__Source data__:
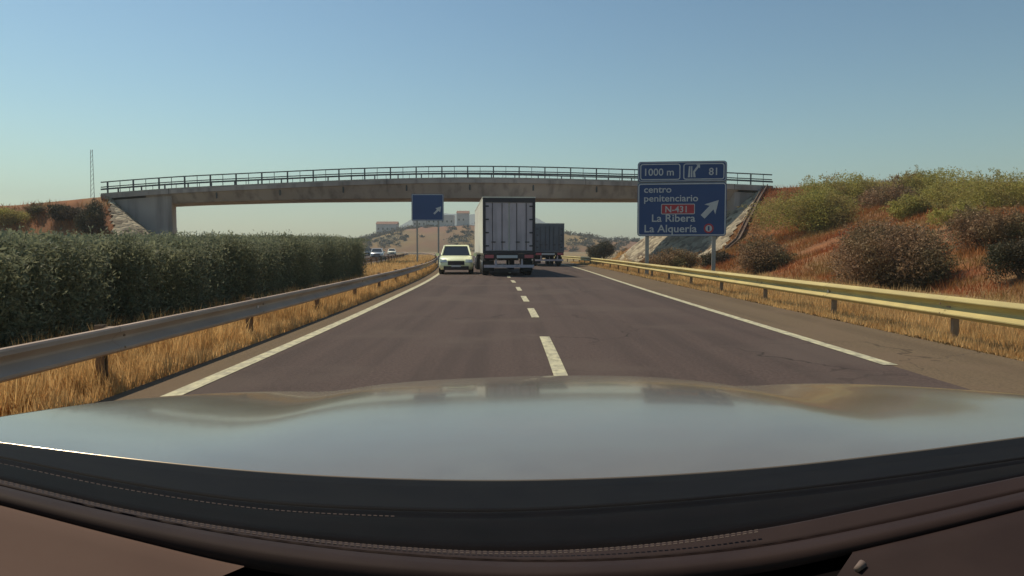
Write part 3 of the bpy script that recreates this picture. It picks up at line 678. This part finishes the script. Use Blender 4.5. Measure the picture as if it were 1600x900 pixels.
# motorway-exit pictogram
poly('exit_pictogram', [(.28, zs+.24), (.38, zs+.24), (.40, zs+.78), (.33, zs+.78)], M['signwhite'], -.010, .001)
poly('exit_pictogram', [(.55, zs+.24), (.66, zs+.24), (.62, zs+.48), (.80, zs+.72), (.86, zs+.68), (.86, zs+.86), (.68, zs+.86), (.73, zs+.80), (.53, zs+.52)], M['signwhite'], -.010, .001)
poly('exit_pictogram', [(.42, zs+.24), (.50, zs+.24), (.49, zs+.78), (.44, zs+.78)], M['signwhite'], -.010, .001)
for dx in (-1.66, 1.60):
    q = MB(); q.box(dx - .09, dx + .09, .10, .24, -.3, zt - .2); q.build('post', M['signback'], sign)
for dz in (.4, 1.5, 2.6, 3.3):
    q = MB(); q.box(-WS + .1, WS - .1, .091, .099, szb + dz, szb + dz + .12); q.build('crossbar', M['signback'], sign)
# smaller blue sign beyond, left of the carriageway
D2 = 58.0; s2x = at(668, 300, D2).x; z1 = at(668, 303, D2).z; z0 = at(668, 345, D2).z
sg = empty('road_sign', (s2x, D2, 0), R(3)); tag(sg, 'small distant blue sign on two posts left of the road above the pale car', 'road sign')
b = MB(); rpanel(b, -1.28, 1.28, z0, z1, .1, 0, .05); b.build('panel', M['signblue'], sg)
b = MB(); rborder(b, -1.25, 1.25, z0 + .03, z1 - .03, .09, .05, -.008, .002); b.build('border', M['signwhite'], sg)
q = MB(); pts = [(.45, z0+.6), (.75, z0+.9), (.62, z0+1.0), (1.08, z0+1.15), (1.0, z0+.68), (.86, z0+.8), (.56, z0+.5)]
q.loft([[(x, -.01, z) for x, z in pts], [(x, .001, z) for x, z in pts]]); q.build('arrow', M['signwhite'], sg)
for dx in (-.85, .85):
    q = MB(); q.box(dx - .06, dx + .06, .052, .16, -.3, z1 - .1); q.build('post', M['signback'], sg)

# ------------------------------------------------------------------ lorries
def wheel(parent, x, y, r=.5, wd=.28):
    q = MB(); q.disc_x((x, y, r), r, wd / 2, 24); t = q.build('tyre', M['rubber'], parent, smooth=False)
    q = MB(); q.disc_x((x, y, r), r * .58, wd / 2 + .012, 18); q.build('rim', M['rim'], t)
def lorry(label, x, y, rz, wd, ztop_, L, mside, mdoor, mframe, detail=True):
    root = empty('lorry', (x, y, 0), rz); tag(root, label, 'lorry')
    hw = wd / 2; zb = 1.12
    q = MB(); q.box(-hw, hw, .12, L, zb, ztop_ - .002); q.build('trailer_box', mside, root, bevel=.03)
    q = MB(); q.box(-hw - .012, hw + .012, -.015, L + .01, ztop_, ztop_ + .05); q.build('roof_edge', M['white'], root)
    q = MB()   # rear frame
    q.box(-hw + .004, -hw + .13, 0, .118, zb, ztop_ - .005); q.box(hw - .13, hw - .004, 0, .118, zb, ztop_ - .005)
    q.box(-hw + .132, hw - .132, 0, .118, ztop_ - .22, ztop_ - .007); q.box(-hw + .132, hw - .132, 0, .118, zb, zb + .14)
    q.build('rear_frame', mframe, root)
    for s in (-1, 1):
        x0, x1 = (-hw + .14, -.035) if s < 0 else (.035, hw - .14)
        q = MB(); q.box(x0, x1, .04, .115, zb + .15, ztop_ - .23); d = q.build('door', mdoor, root, bevel=.01)
        for f in (.30, .72):
            xr = x0 + (x1 - x0) * f
            q = MB(); q.rod((xr, .02, zb + .17), (xr, .02, ztop_ - .25), .016, None, 6); q.box(xr - .05, xr + .16, .005, .025, zb + .55, zb + .60); q.build('lock_rod', M['dark'], d)
        for k in range(4):
            zz_ = zb + .35 + k * (ztop_ - zb - .8) / 3; xe = x0 if s < 0 else x1
            q = MB(); q.box(min(xe, xe - s*.16), max(xe, xe - s*.16), .022, .038, zz_, zz_ + .07); q.build('hinge', M['dark'], d)
    q = MB(); q.box(-.5, .5, .3, L - .5, .78, 1.115); q.build('chassis', M['under'], root)
    q = MB(); q.box(-hw + .05, hw - .05, .02, .22, .86, 1.115); q.build('tail_beam', M['under'], root)
    q = MB(); q.box(-hw + .06, hw - .06, .06, .16, .42, .56); q.box(-.7, -.6, .1, .2, .562, .858); q.box(.6, .7, .1, .2, .562, .858); q.build('underrun_bar', M['doorgrey'], root)
    for s in (-1, 1):
        xc = s * (hw - .32)
        q = MB(); q.box(xc - .22, xc + .22, -.02, .018, .90, 1.06); q.build('tail_light', M['redlamp'], root)
        q = MB(); q.box(xc - .29, xc + .29, 1.0, 1.03, .22, .76); q.build('mudflap', M['rubber'], root)
    q = MB(); q.box(-.62, .42, -.012, .018, .90, 1.04); q.build('number_plate', M['plate'], root)
    ys_ = (1.7, 3.0, 4.3) if L > 10 else (1.8,)
    for yw in ys_:
        for s in (-1, 1): wheel(root, s * (hw - .2), yw, .5, .34)
    y0 = L + .55
    q = MB()   # tractor cab
    q.loft([[(-hw+.05, y0, .75), (hw-.05, y0, .75), (hw-.05, y0 + 2.1, .75), (-hw+.05, y0 + 2.1, .75)], [(-hw+.05, y0, 3.0), (hw-.05, y0, 3.0), (hw-.05, y0 + 1.9, 3.0), (-hw+.05, y0 + 1.9, 3.0)],
            [(-hw+.2, y0 + .1, 3.6 if L > 10 else 3.1), (hw-.2, y0 + .1, 3.6 if L > 10 else 3.1), (hw-.2, y0 + 1.4, 3.5 if L > 10 else 3.1), (-hw+.2, y0 + 1.4, 3.5 if L > 10 else 3.1)]])
    q.build('cab', mside, root, bevel=.05)
    q = MB(); q.box(-.45, .45, L - 1.2, y0 + 1.9, .6, .76); q.build('tractor_frame', M['under'], root)
    for yw in (L - .7, y0 + 1.3):
        for s in (-1, 1): wheel(root, s * (hw - .2), yw, .5, .32)
    return root
tz = at(800, 309, 36).z
lorry('large white box lorry with grey rear doors driving ahead beside the pale car', -.14, 36.0, R(4.6), 2.62, tz, 13.2, M['white'], M['doorgrey'], M['dark'])
lorry('slate grey box lorry partly hidden behind the right side of the white lorry', 2.95, 57.0, R(5), 2.35, 3.35, 6.5, M['greyvan'], M['greyvan'], M['greyvan'])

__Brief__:
The lines from the start of the data through the line that contains "q = MB(); q.box(dx - .06, dx" are to be returned exactly, please, with both ends included and every picture left out.

__Solved problem__:
Write part 3 of the bpy script that recreates this picture. It picks up at line 678. This part finishes the script. Use Blender 4.5. Measure the picture as if it were 1600x900 pixels.
# motorway-exit pictogram
poly('exit_pictogram', [(.28, zs+.24), (.38, zs+.24), (.40, zs+.78), (.33, zs+.78)], M['signwhite'], -.010, .001)
poly('exit_pictogram', [(.55, zs+.24), (.66, zs+.24), (.62, zs+.48), (.80, zs+.72), (.86, zs+.68), (.86, zs+.86), (.68, zs+.86), (.73, zs+.80), (.53, zs+.52)], M['signwhite'], -.010, .001)
poly('exit_pictogram', [(.42, zs+.24), (.50, zs+.24), (.49, zs+.78), (.44, zs+.78)], M['signwhite'], -.010, .001)
for dx in (-1.66, 1.60):
    q = MB(); q.box(dx - .09, dx + .09, .10, .24, -.3, zt - .2); q.build('post', M['signback'], sign)
for dz in (.4, 1.5, 2.6, 3.3):
    q = MB(); q.box(-WS + .1, WS - .1, .091, .099, szb + dz, szb + dz + .12); q.build('crossbar', M['signback'], sign)
# smaller blue sign beyond, left of the carriageway
D2 = 58.0; s2x = at(668, 300, D2).x; z1 = at(668, 303, D2).z; z0 = at(668, 345, D2).z
sg = empty('road_sign', (s2x, D2, 0), R(3)); tag(sg, 'small distant blue sign on two posts left of the road above the pale car', 'road sign')
b = MB(); rpanel(b, -1.28, 1.28, z0, z1, .1, 0, .05); b.build('panel', M['signblue'], sg)
b = MB(); rborder(b, -1.25, 1.25, z0 + .03, z1 - .03, .09, .05, -.008, .002); b.build('border', M['signwhite'], sg)
q = MB(); pts = [(.45, z0+.6), (.75, z0+.9), (.62, z0+1.0), (1.08, z0+1.15), (1.0, z0+.68), (.86, z0+.8), (.56, z0+.5)]
q.loft([[(x, -.01, z) for x, z in pts], [(x, .001, z) for x, z in pts]]); q.build('arrow', M['signwhite'], sg)
for dx in (-.85, .85):
    q = MB(); q.box(dx - .06, dx + .06, .052, .16, -.3, z1 - .1); q.build('post', M['signback'], sg)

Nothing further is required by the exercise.